- [Source excerpt]
┌──

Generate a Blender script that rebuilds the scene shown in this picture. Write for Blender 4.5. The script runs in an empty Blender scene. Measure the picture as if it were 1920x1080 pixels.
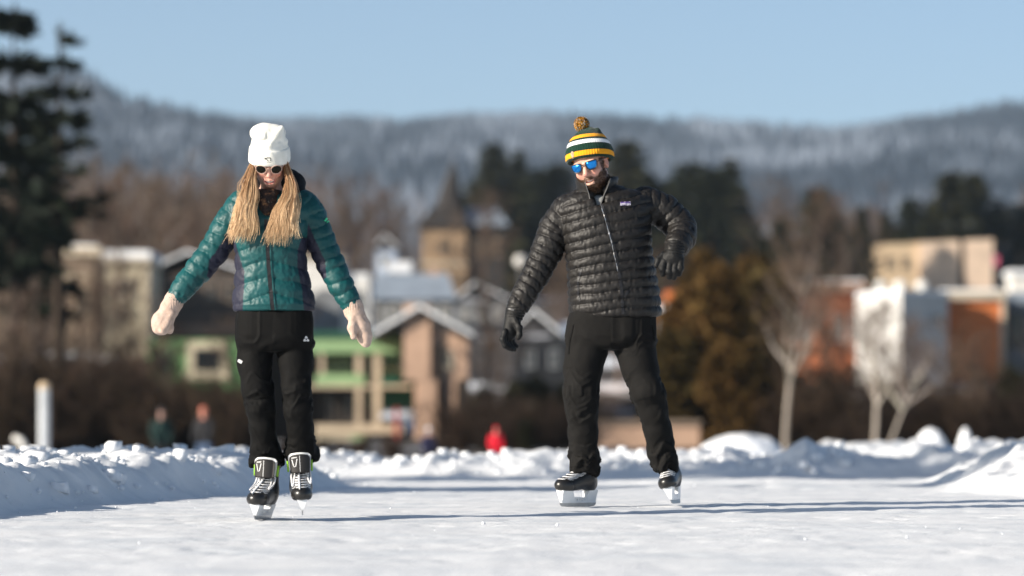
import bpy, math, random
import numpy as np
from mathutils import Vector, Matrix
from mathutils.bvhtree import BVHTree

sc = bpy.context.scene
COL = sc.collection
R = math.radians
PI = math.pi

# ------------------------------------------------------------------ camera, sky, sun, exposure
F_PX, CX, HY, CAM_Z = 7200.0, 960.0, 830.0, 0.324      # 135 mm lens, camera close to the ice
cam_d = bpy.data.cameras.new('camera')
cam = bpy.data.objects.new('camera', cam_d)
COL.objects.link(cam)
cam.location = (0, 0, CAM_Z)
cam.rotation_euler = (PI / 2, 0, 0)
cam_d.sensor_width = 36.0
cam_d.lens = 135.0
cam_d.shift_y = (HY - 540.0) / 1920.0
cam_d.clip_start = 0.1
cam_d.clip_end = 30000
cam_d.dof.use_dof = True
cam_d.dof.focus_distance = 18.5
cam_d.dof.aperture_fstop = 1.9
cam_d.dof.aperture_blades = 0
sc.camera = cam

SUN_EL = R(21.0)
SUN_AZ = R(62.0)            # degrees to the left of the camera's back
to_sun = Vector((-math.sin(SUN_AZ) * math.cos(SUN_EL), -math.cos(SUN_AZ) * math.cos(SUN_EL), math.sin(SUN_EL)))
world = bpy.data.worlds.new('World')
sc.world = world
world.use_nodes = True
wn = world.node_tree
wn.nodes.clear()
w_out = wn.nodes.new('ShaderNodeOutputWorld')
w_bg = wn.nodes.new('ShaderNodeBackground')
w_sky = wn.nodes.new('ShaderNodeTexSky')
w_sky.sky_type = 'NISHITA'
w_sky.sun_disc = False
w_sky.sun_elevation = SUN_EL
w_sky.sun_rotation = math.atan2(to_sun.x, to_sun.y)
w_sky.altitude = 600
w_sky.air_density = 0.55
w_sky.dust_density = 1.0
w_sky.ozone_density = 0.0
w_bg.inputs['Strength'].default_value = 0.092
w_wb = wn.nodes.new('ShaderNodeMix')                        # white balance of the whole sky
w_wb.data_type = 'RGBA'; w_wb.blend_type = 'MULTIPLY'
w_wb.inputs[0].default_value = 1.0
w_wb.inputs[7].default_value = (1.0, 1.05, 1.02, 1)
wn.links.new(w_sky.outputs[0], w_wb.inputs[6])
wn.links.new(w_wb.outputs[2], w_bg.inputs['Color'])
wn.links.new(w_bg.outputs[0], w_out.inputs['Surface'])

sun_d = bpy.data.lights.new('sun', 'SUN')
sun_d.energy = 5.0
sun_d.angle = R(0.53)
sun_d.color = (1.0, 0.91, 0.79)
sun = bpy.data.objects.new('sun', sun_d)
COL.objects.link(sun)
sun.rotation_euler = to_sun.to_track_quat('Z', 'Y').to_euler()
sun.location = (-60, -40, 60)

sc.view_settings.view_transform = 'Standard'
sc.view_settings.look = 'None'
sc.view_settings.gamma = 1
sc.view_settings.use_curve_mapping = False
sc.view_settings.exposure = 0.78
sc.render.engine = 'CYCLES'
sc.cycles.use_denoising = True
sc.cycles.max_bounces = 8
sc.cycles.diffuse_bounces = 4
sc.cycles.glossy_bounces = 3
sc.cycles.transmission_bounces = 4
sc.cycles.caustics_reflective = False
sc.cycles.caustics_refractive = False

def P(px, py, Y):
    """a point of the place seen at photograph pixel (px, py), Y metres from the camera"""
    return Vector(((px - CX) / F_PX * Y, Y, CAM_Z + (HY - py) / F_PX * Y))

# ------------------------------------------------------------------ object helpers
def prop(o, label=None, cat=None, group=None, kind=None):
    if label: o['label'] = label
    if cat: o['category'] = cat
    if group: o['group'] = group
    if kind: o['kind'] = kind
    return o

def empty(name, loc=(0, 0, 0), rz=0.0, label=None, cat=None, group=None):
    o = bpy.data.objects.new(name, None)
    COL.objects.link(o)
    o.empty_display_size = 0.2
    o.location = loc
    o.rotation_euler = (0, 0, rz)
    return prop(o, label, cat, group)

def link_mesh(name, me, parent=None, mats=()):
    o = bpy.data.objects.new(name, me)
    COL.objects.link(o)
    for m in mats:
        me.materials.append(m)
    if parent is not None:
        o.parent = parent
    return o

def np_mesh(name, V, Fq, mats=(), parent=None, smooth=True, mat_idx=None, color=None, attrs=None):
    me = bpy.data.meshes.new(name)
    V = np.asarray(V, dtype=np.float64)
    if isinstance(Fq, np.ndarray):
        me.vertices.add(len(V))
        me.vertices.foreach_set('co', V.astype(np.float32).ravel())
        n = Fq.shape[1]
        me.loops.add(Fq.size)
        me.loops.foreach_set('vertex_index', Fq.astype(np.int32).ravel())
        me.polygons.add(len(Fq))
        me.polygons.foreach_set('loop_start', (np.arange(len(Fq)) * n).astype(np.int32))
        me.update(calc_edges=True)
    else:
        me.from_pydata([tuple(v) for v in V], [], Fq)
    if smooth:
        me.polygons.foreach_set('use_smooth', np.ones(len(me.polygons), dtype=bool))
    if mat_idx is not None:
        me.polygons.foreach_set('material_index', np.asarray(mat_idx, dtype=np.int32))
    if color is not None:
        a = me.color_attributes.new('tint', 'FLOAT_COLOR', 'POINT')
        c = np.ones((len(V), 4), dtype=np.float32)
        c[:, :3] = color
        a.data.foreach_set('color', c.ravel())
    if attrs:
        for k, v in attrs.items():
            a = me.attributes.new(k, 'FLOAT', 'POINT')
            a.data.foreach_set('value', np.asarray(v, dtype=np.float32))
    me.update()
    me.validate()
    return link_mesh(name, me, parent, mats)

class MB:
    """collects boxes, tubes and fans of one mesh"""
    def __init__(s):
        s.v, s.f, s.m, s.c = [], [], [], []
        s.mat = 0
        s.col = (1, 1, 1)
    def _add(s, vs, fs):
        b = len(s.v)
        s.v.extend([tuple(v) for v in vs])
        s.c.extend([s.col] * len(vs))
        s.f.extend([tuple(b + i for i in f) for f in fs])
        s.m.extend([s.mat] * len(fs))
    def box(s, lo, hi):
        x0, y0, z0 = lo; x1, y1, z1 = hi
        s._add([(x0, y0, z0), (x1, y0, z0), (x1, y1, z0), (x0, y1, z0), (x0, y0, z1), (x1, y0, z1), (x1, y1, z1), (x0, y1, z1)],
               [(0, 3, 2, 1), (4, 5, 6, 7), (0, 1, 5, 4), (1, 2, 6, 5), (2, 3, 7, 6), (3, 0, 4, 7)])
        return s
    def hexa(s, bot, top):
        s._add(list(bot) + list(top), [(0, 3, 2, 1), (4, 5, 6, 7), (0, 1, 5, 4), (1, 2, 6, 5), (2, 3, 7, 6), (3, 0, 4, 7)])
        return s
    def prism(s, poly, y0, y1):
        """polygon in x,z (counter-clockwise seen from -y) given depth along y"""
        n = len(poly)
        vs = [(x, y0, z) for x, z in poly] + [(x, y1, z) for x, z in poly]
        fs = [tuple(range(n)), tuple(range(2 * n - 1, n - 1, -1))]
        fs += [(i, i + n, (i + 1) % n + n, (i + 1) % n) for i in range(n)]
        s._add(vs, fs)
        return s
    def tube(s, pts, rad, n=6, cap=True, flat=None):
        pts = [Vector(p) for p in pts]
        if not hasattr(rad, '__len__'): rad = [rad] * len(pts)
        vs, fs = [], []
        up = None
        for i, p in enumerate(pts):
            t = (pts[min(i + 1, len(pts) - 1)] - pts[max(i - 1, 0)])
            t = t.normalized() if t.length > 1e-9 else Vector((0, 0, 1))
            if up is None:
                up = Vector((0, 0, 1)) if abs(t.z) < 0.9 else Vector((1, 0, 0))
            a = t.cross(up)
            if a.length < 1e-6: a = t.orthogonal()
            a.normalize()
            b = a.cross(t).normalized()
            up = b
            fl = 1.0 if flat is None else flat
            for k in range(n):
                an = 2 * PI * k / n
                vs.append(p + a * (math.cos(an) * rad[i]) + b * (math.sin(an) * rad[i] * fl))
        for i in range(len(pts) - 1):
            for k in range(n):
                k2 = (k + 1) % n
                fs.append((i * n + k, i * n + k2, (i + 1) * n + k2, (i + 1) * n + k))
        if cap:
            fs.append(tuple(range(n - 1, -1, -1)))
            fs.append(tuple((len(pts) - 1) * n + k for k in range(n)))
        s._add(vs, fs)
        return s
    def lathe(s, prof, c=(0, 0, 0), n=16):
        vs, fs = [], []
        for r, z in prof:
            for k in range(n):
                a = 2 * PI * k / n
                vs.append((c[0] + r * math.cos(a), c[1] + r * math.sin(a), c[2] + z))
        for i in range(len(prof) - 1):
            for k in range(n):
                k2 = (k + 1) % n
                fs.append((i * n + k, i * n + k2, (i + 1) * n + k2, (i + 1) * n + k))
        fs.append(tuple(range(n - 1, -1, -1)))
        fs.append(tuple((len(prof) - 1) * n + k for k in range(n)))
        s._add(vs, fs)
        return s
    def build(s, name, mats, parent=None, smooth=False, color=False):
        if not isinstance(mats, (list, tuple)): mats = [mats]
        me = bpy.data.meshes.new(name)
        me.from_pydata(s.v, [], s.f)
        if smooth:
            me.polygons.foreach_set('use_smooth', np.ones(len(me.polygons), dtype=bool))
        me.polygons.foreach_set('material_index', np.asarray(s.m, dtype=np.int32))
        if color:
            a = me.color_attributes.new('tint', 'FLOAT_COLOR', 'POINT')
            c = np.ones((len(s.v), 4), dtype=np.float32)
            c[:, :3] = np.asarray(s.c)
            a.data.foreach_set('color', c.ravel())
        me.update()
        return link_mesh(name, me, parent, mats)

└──

- [Task to complete] Print, exactly as written, the lines above from the first one to the one containing "sc.camera = cam". Leave out pictures.

- [Written solution]
Generate a Blender script that rebuilds the scene shown in this picture. Write for Blender 4.5. The script runs in an empty Blender scene. Measure the picture as if it were 1920x1080 pixels.
import bpy, math, random
import numpy as np
from mathutils import Vector, Matrix
from mathutils.bvhtree import BVHTree

sc = bpy.context.scene
COL = sc.collection
R = math.radians
PI = math.pi

# ------------------------------------------------------------------ camera, sky, sun, exposure
F_PX, CX, HY, CAM_Z = 7200.0, 960.0, 830.0, 0.324      # 135 mm lens, camera close to the ice
cam_d = bpy.data.cameras.new('camera')
cam = bpy.data.objects.new('camera', cam_d)
COL.objects.link(cam)
cam.location = (0, 0, CAM_Z)
cam.rotation_euler = (PI / 2, 0, 0)
cam_d.sensor_width = 36.0
cam_d.lens = 135.0
cam_d.shift_y = (HY - 540.0) / 1920.0
cam_d.clip_start = 0.1
cam_d.clip_end = 30000
cam_d.dof.use_dof = True
cam_d.dof.focus_distance = 18.5
cam_d.dof.aperture_fstop = 1.9
cam_d.dof.aperture_blades = 0
sc.camera = cam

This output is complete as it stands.